Gosh, it's too bad, but your reflections reached the server only at 12:25 a.m., just missing the deadline for successful completion of the course. And you would have gotten a "A" too. Oh, well, you can always take the course again.

Just kidding. Thanks for taking care of getting the file server up last night. I spoke with Elli this morning and she explained what she thinks went wrong. I'll bet we can do it much better the next time, especially since the developer of the system they were using at the STG has some improved version that should be available soon.

I agree that the class would have been different if more people had become involved at a deeper level. Among other things, if twice as many people had been handing in complex and thorough responses each week, I would probably not have been able to keep up with the immediate responses myself. On the other hand, perhaps the course would have run just as well with less response volume from the professor and more from other students. Also one can imagine having student assistants to help with the response activity.

Definitely in the future there will be a designated paid official technology assistant. If I had realized what would be involved in the facilitation of this course using the software we finally chose, I would have advertised for the services of such an assistant last January. It will be helpful to have a list of the responsibilities such an assistant might have?

Improved communication technology will probably make it easier for people to interact with one another's weekly submissions, and I concur that this aspect should be stressed more. It really is one of the most innovative parts of this experiment.

Of course there are other innovations that we will want to pursue, and I agree that the interactive illustrations in Java are some of the most exciting. The course will look quite different next time.

Herewith are appended the comments on the (excellent) group project:" By the way, Course Grade = A.

Comments on the Polyobjects Group

Your investigations were particularly successful in giving access to new tools for interacting with familiar geometric objects in three- and four-dimensional space. The Java applets will doubtless add quite a bit to future versions of this course, especially when they are extended to deal with filled-in objects in a reasonable amount of time. There should be algorithms for slicing general objects from arbitrary directions, of course, and some demonstrations showing how to move from an object to its dual. The ideas of truncating polyhedra or polytopes to produce semi-regular objects is also ripe for interactive illustrations. All in all your work has advanced the level of geometric interaction considerably, not just in the final project but throughout the semester, and it was effective to see how some of your earlier work was incorporated in your presentation.

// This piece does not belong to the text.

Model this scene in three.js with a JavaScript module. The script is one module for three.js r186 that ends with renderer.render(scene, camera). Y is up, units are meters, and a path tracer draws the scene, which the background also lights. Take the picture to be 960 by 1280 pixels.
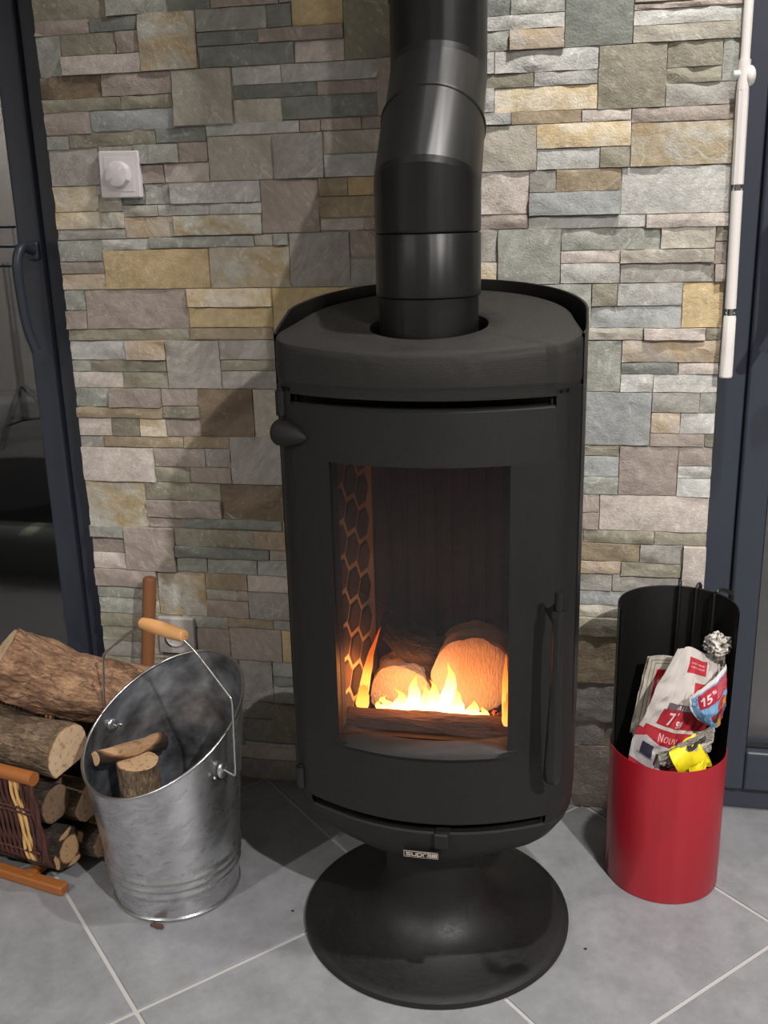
import * as THREE from 'three';
import { RoundedBoxGeometry } from 'three/addons/geometries/RoundedBoxGeometry.js';
import { mergeGeometries, mergeVertices, toCreasedNormals } from 'three/addons/utils/BufferGeometryUtils.js';
import { RectAreaLightUniformsLib } from 'three/addons/lights/RectAreaLightUniformsLib.js';
import { createNoise3D } from 'simplex-noise';

// ---------------------------------------------------------------- camera, night sky, lights, exposure
const scene = new THREE.Scene();
const camera = new THREE.PerspectiveCamera(54.225, 960 / 1280, 0.05, 60);
camera.position.set(0.2277, 1.1595, 1.8183);
camera.rotation.set(-0.286349, 0.204453, -0.025937, 'YXZ');
const renderer = new THREE.WebGLRenderer({ antialias: true });
renderer.toneMapping = THREE.LinearToneMapping;
renderer.toneMappingExposure = 1.1;
renderer.shadowMap.enabled = true;
scene.background = new THREE.Color(0.004, 0.005, 0.008);        // night outside the windows
RectAreaLightUniformsLib.init();
const CEILING = 2.45;
// recessed ceiling spots and added fill lamps: x, z, strength, tint, aim (x, y, z), beam (built further down, each with its fitting)
const SPOTS = [
  [1.4, 2.25, 46, 0xfffaf6, [1.4, 0, 2.0], 1.25],
  [0.46, 0.5, 8, 0xfffaf6, [0.46, 0, 0.25], 1.25],
  [-1.5, 2.5, 20, 0xfffaf6, [-1.5, 0, 2.5], 1.25],  // added fill lamp, lifts the left side of the stone wall
  [-3.6, 3.7, 16, 0xfffaf6, [-3.8, 0.9, 4.7], 0.85],  // added lamp, brightens the far wall mirrored in the left pane
];
const FIRE = { strength: 0.035, flame: 5 };

// ---------------------------------------------------------------- helpers
let seed = 7;
function rnd() { seed = (seed + 0x6d2b79f5) | 0; let t = Math.imul(seed ^ (seed >>> 15), 1 | seed); t = (t + Math.imul(t ^ (t >>> 7), 61 | t)) ^ t; return ((t ^ (t >>> 14)) >>> 0) / 4294967296; }
const rr = (a, b) => a + (b - a) * rnd();
const noise3 = createNoise3D(rnd);
const fbm = (x, y, z, o = 4) => { let s = 0, a = 0.5, f = 1; for (let i = 0; i < o; i++) { s += a * noise3(x * f, y * f, z * f); a *= 0.5; f *= 2.03; } return s; };
const clamp = (x, a = 0, b = 1) => Math.min(b, Math.max(a, x));
const sst = (a, b, x) => { const t = clamp((x - a) / (b - a)); return t * t * (3 - 2 * t); };
const lerp = (a, b, t) => a + (b - a) * t;
const V = (x, y, z) => new THREE.Vector3(x, y, z);

const counts = {};
function numbered(n) { const k = counts[n] = (counts[n] ?? -1) + 1; return k ? n + '_' + String(k).padStart(3, '0') : n; }
function mesh(name, geo, mat, parent) { const m = new THREE.Mesh(geo, mat); m.name = name; m.castShadow = m.receiveShadow = true; parent.add(m); return m; }
function tag(o, label, category, group) { o.userData.label = label; o.userData.category = category; if (group) o.userData.group = group; return o; }
function thing(name, label, category, pos = [0, 0, 0], group) {
  const g = new THREE.Group(); g.name = numbered(name); g.position.set(...pos); scene.add(g); return tag(g, label, category, group);
}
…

The links to other sites are also very good to have, and it will be interesting in the future to explore the relationship between VRML, Java applets, and highly rendered individual objects. It would also be useful to link to some of the other projects, in particular those that deal with the axiomatic approach or the literary and artistic topics that use polytopes, duality, et cetera.

There is so much more to be done, taking off from the platform you have set up here. Good work in getting this effort off to such a strong start.